**Exercise:**
Please repeat the records exactly from their first line, finishing at the line containing "(fa if i % 2 == 0 else fd).append(f)" and including it.

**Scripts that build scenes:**
##########

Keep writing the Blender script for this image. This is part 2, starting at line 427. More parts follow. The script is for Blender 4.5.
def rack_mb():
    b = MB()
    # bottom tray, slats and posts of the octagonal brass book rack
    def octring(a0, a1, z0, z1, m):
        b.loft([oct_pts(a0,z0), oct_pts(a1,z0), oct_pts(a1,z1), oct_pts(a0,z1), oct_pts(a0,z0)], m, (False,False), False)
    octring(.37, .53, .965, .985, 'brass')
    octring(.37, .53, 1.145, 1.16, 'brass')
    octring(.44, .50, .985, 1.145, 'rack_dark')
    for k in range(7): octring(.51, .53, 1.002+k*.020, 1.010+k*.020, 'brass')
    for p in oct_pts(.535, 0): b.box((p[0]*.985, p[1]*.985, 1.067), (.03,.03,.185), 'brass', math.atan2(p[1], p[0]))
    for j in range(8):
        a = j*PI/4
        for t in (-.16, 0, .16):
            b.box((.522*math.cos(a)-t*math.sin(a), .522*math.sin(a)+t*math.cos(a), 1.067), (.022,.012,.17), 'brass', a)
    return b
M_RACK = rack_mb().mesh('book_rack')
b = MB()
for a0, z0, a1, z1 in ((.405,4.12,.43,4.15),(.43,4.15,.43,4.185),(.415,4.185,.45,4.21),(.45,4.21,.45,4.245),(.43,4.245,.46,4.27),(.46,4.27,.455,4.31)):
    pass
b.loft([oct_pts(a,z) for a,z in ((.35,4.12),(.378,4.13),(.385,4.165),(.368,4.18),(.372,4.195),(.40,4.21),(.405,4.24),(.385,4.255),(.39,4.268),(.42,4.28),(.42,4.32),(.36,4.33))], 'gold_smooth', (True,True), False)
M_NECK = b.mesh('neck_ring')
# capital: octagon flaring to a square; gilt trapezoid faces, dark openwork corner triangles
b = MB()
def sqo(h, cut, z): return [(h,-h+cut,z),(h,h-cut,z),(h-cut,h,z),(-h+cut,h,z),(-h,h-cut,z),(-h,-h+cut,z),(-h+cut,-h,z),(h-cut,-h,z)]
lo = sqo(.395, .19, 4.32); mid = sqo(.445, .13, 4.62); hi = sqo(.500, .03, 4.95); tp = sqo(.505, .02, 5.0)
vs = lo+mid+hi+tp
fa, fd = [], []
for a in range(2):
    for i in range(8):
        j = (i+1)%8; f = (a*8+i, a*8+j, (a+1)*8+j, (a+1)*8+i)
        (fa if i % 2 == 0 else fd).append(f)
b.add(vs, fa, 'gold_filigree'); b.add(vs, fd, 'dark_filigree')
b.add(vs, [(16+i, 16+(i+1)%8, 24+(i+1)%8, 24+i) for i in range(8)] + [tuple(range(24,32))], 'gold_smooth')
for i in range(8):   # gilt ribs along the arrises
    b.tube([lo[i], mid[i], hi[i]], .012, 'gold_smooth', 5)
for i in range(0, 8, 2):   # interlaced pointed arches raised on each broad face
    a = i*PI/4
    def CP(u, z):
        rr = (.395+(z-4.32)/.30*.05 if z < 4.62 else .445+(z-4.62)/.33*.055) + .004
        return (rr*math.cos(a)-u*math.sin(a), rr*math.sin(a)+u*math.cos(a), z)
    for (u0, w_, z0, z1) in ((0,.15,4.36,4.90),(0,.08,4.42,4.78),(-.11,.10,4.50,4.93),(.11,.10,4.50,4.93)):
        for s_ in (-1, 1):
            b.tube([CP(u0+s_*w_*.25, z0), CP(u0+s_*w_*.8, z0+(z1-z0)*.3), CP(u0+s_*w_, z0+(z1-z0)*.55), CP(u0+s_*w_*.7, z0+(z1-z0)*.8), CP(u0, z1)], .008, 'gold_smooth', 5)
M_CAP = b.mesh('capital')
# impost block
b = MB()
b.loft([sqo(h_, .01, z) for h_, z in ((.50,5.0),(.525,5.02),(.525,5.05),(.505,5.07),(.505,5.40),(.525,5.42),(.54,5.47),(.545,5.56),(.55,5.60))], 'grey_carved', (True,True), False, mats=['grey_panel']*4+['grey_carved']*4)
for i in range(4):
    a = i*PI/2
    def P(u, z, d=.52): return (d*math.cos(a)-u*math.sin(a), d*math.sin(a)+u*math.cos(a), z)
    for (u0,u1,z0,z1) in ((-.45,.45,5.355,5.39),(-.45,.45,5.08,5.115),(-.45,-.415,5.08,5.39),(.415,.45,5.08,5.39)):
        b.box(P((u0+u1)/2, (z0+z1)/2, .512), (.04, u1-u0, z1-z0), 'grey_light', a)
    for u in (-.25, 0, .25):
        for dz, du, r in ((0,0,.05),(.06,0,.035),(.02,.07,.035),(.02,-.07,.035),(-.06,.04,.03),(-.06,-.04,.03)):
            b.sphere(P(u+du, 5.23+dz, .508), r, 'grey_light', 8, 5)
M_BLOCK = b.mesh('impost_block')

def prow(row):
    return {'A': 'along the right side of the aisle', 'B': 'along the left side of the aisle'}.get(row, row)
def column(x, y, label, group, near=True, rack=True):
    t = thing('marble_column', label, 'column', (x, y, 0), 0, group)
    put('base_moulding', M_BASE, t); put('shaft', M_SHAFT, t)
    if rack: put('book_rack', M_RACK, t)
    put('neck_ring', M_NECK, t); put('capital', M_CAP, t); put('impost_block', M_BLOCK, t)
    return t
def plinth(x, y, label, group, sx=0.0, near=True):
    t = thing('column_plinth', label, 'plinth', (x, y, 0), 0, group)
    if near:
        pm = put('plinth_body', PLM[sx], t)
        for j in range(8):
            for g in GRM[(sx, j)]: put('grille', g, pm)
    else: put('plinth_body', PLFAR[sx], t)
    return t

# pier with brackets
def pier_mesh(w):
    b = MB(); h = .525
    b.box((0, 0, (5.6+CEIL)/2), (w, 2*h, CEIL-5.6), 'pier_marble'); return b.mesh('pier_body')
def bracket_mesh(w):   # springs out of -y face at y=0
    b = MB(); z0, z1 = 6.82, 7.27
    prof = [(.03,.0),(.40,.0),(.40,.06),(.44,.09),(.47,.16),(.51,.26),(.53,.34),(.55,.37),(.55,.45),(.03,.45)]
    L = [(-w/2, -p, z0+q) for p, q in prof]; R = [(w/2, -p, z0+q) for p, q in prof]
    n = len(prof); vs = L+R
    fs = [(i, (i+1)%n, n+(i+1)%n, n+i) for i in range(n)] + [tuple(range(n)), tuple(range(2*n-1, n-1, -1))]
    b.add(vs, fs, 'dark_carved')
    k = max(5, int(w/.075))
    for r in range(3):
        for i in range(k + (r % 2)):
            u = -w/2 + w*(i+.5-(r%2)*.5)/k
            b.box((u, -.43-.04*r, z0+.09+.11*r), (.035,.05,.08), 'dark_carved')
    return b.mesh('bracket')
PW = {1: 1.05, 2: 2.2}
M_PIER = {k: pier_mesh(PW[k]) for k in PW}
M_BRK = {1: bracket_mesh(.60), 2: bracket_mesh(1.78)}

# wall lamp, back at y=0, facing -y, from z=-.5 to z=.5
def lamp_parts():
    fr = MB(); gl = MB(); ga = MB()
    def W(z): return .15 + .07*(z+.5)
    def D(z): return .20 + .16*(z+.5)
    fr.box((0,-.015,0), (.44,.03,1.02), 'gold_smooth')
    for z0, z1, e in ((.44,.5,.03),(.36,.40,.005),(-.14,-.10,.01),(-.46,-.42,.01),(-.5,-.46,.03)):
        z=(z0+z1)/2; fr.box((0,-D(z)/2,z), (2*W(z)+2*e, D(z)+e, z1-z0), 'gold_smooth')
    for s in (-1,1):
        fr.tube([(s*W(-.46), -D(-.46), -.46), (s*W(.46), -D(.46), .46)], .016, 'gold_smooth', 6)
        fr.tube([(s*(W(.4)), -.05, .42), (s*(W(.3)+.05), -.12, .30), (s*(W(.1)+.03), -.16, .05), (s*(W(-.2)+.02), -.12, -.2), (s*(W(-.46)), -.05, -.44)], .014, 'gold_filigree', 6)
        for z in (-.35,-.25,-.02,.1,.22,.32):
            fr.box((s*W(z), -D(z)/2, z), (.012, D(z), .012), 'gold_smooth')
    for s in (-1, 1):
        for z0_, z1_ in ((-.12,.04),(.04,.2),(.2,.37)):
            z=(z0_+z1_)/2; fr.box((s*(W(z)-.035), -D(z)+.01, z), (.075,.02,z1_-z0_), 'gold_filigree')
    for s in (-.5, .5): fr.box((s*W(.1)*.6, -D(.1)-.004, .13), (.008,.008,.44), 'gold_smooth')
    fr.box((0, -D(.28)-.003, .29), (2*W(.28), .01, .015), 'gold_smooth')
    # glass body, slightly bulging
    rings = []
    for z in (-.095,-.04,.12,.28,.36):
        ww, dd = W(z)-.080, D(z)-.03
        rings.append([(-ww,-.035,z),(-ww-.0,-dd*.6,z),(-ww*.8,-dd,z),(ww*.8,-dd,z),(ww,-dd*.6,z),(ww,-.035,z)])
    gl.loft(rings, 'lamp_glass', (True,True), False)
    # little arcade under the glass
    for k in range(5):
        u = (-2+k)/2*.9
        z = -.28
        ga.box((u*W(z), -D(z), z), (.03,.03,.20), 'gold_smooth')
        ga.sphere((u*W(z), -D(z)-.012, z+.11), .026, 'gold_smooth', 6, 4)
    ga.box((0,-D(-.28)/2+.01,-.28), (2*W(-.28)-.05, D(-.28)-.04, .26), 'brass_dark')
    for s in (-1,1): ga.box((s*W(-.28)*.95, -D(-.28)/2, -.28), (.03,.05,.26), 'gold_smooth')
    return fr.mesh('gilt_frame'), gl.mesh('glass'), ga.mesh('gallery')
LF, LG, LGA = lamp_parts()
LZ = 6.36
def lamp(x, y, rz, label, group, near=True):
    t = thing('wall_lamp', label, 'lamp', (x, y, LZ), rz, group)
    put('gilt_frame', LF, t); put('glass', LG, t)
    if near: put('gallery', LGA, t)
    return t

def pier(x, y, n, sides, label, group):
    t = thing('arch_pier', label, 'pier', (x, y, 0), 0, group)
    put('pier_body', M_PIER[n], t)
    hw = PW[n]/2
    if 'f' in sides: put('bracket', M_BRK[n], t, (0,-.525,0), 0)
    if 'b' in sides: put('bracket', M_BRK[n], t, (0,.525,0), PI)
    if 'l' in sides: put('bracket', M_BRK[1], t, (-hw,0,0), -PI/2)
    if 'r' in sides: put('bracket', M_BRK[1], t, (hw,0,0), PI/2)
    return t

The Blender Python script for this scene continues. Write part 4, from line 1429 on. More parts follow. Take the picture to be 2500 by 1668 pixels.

##########

**Answer for this exercise:**
Keep writing the Blender script for this image. This is part 2, starting at line 427. More parts follow. The script is for Blender 4.5.
def rack_mb():
    b = MB()
    # bottom tray, slats and posts of the octagonal brass book rack
    def octring(a0, a1, z0, z1, m):
        b.loft([oct_pts(a0,z0), oct_pts(a1,z0), oct_pts(a1,z1), oct_pts(a0,z1), oct_pts(a0,z0)], m, (False,False), False)
    octring(.37, .53, .965, .985, 'brass')
    octring(.37, .53, 1.145, 1.16, 'brass')
    octring(.44, .50, .985, 1.145, 'rack_dark')
    for k in range(7): octring(.51, .53, 1.002+k*.020, 1.010+k*.020, 'brass')
    for p in oct_pts(.535, 0): b.box((p[0]*.985, p[1]*.985, 1.067), (.03,.03,.185), 'brass', math.atan2(p[1], p[0]))
    for j in range(8):
        a = j*PI/4
        for t in (-.16, 0, .16):
            b.box((.522*math.cos(a)-t*math.sin(a), .522*math.sin(a)+t*math.cos(a), 1.067), (.022,.012,.17), 'brass', a)
    return b
M_RACK = rack_mb().mesh('book_rack')
b = MB()
for a0, z0, a1, z1 in ((.405,4.12,.43,4.15),(.43,4.15,.43,4.185),(.415,4.185,.45,4.21),(.45,4.21,.45,4.245),(.43,4.245,.46,4.27),(.46,4.27,.455,4.31)):
    pass
b.loft([oct_pts(a,z) for a,z in ((.35,4.12),(.378,4.13),(.385,4.165),(.368,4.18),(.372,4.195),(.40,4.21),(.405,4.24),(.385,4.255),(.39,4.268),(.42,4.28),(.42,4.32),(.36,4.33))], 'gold_smooth', (True,True), False)
M_NECK = b.mesh('neck_ring')
# capital: octagon flaring to a square; gilt trapezoid faces, dark openwork corner triangles
b = MB()
def sqo(h, cut, z): return [(h,-h+cut,z),(h,h-cut,z),(h-cut,h,z),(-h+cut,h,z),(-h,h-cut,z),(-h,-h+cut,z),(-h+cut,-h,z),(h-cut,-h,z)]
lo = sqo(.395, .19, 4.32); mid = sqo(.445, .13, 4.62); hi = sqo(.500, .03, 4.95); tp = sqo(.505, .02, 5.0)
vs = lo+mid+hi+tp
fa, fd = [], []
for a in range(2):
    for i in range(8):
        j = (i+1)%8; f = (a*8+i, a*8+j, (a+1)*8+j, (a+1)*8+i)
        (fa if i % 2 == 0 else fd).append(f)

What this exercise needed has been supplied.